**WHAT IS BEING ASKED**
Go through the material below and copy each line where the word "Python" appears.

(Entries with scene source code)
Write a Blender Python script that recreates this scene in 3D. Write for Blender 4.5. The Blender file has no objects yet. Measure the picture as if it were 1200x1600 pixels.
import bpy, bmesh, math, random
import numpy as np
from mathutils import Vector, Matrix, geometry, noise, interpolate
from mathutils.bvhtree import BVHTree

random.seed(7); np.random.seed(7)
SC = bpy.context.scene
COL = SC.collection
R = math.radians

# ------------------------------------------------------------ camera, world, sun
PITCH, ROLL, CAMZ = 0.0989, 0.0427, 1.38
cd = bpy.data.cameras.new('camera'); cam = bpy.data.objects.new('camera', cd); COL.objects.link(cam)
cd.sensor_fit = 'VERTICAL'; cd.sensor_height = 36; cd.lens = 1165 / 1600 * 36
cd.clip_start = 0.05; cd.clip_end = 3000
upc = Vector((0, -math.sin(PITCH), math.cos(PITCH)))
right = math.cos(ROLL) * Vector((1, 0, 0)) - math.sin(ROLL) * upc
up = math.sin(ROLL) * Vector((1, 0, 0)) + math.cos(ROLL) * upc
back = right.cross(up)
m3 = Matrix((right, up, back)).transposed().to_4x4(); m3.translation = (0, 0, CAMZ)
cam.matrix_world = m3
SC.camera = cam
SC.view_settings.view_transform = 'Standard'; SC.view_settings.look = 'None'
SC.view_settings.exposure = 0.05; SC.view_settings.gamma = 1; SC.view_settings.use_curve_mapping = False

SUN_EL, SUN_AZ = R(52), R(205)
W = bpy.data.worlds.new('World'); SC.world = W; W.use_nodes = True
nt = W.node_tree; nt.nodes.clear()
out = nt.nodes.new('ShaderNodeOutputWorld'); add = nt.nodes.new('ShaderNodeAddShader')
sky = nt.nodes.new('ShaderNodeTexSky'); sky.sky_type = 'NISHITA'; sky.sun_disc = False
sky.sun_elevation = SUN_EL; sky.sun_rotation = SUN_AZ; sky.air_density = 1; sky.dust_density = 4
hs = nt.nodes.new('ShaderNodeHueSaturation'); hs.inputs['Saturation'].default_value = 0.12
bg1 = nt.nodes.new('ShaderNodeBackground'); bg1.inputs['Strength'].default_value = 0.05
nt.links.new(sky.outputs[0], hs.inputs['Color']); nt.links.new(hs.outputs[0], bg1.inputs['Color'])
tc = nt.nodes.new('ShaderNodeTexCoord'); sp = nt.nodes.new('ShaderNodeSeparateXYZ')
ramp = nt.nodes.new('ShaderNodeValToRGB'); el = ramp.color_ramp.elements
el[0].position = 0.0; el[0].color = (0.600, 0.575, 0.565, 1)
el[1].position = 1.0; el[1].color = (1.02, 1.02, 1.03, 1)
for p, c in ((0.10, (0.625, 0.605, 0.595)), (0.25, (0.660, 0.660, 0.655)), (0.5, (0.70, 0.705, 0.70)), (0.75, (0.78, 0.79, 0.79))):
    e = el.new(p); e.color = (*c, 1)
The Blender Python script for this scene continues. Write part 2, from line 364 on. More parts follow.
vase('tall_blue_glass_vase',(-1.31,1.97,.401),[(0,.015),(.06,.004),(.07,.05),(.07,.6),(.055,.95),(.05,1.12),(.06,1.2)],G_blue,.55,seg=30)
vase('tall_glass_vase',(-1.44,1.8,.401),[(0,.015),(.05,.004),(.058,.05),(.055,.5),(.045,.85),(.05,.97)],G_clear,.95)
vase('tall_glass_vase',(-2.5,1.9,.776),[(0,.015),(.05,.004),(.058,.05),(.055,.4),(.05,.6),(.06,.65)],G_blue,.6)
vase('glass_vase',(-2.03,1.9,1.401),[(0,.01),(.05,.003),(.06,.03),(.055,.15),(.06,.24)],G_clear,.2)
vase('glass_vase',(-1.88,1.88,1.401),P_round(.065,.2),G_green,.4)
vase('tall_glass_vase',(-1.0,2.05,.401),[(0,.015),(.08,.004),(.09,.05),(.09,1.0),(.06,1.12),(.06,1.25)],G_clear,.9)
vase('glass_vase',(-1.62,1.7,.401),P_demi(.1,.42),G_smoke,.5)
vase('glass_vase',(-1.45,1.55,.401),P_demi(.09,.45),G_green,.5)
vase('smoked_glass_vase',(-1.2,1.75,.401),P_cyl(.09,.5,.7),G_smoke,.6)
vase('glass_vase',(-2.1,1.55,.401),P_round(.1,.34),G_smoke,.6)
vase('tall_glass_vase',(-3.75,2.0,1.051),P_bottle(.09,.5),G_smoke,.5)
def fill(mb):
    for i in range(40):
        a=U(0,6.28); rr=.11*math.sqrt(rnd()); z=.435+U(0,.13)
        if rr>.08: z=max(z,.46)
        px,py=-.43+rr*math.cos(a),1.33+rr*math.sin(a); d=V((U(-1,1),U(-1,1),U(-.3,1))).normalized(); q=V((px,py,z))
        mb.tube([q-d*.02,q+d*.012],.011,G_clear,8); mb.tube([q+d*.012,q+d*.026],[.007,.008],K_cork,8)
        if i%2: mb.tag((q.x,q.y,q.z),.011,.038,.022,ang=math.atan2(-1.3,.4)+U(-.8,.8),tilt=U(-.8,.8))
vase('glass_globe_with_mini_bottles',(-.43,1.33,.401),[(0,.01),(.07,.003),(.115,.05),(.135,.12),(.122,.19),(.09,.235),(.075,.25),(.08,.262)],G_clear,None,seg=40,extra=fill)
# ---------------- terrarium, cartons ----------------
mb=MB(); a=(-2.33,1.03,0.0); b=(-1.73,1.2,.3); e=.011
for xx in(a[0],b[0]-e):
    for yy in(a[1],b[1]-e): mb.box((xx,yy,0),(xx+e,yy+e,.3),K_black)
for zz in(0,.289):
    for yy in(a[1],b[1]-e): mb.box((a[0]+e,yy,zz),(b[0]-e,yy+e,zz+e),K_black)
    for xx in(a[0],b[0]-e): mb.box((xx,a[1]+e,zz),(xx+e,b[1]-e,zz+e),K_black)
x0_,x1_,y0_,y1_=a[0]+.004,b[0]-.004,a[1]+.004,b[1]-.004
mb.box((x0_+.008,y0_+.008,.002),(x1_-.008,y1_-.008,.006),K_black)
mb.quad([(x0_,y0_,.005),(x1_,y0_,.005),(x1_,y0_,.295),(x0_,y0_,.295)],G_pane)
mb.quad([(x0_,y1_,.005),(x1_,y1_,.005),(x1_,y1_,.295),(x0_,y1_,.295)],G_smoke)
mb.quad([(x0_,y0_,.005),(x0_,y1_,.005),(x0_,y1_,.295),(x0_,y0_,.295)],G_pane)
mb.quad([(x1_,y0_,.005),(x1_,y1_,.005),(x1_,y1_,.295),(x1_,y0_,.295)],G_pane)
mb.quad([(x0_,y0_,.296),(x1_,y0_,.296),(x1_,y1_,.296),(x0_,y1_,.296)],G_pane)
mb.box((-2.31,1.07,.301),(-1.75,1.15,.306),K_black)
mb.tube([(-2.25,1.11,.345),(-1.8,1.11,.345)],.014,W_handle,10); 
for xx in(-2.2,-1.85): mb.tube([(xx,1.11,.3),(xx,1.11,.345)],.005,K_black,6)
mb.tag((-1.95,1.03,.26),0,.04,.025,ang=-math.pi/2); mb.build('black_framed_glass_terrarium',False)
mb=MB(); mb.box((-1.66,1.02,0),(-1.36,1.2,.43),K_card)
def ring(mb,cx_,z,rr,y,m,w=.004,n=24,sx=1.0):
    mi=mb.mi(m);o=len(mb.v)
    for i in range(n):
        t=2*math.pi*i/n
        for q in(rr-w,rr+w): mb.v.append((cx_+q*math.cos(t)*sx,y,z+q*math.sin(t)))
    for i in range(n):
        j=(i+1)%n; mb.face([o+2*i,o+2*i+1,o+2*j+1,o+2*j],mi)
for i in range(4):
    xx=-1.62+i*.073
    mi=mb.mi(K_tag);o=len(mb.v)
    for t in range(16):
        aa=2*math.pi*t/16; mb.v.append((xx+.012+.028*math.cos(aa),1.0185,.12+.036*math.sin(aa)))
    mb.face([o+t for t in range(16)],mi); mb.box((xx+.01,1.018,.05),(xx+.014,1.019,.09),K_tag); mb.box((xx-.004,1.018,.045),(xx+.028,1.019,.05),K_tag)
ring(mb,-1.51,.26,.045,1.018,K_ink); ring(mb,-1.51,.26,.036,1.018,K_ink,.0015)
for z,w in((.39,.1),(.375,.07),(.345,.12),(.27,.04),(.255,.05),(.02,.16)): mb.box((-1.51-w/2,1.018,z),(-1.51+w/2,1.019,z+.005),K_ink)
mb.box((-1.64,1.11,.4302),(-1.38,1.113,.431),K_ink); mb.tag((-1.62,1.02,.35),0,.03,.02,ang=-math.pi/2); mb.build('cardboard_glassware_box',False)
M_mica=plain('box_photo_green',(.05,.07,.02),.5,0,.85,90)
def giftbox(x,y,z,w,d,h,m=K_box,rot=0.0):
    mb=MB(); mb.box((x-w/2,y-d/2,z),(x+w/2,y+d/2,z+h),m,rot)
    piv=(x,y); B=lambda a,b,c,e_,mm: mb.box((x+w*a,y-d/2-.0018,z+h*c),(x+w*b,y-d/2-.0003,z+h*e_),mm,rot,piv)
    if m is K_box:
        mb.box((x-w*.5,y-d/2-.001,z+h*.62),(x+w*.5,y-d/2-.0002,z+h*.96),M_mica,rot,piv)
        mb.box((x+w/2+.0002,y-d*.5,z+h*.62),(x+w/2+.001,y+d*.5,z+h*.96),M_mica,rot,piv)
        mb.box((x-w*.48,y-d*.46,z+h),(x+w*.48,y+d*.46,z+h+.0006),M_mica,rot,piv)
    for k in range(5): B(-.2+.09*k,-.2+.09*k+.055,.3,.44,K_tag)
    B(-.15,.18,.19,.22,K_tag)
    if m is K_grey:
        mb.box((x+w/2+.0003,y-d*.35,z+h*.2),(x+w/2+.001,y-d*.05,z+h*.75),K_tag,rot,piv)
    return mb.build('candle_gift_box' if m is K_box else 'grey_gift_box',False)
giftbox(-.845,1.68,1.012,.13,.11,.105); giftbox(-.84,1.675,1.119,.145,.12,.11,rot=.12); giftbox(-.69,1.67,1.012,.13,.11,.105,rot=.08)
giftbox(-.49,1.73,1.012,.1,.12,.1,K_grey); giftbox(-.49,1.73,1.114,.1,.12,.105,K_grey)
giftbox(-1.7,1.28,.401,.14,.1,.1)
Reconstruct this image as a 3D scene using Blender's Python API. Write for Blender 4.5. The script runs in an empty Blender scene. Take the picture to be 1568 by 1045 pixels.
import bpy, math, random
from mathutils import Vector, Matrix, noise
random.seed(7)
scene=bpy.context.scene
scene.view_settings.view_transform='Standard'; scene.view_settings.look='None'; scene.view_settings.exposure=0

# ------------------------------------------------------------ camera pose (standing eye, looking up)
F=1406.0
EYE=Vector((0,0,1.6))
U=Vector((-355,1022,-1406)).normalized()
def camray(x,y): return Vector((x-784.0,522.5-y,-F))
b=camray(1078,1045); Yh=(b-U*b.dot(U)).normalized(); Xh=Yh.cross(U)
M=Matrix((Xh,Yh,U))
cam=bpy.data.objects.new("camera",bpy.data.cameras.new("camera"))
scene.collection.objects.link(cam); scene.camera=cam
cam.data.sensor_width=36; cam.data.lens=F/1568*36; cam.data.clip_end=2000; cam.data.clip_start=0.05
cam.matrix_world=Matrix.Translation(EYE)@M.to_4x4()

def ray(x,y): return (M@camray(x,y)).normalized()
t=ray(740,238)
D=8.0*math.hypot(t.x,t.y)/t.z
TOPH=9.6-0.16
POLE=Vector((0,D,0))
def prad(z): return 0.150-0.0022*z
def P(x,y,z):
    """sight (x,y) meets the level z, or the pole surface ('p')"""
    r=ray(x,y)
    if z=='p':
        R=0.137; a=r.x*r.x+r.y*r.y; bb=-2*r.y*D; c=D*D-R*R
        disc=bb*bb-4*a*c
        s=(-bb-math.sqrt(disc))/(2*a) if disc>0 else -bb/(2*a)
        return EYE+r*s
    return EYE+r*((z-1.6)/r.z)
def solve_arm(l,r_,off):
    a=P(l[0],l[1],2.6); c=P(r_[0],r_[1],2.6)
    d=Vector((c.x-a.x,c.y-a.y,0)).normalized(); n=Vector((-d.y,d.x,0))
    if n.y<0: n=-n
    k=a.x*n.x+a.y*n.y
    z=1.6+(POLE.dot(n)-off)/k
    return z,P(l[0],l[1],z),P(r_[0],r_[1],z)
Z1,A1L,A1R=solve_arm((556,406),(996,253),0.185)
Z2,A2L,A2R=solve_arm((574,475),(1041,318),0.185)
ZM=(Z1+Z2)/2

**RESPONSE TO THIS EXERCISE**
Write a Blender Python script that recreates this scene in 3D. Write for Blender 4.5. The Blender file has no objects yet. Measure the picture as if it were 1200x1600 pixels.
The Blender Python script for this scene continues. Write part 2, from line 364 on. More parts follow.
Reconstruct this image as a 3D scene using Blender's Python API. Write for Blender 4.5. The script runs in an empty Blender scene. Take the picture to be 1568 by 1045 pixels.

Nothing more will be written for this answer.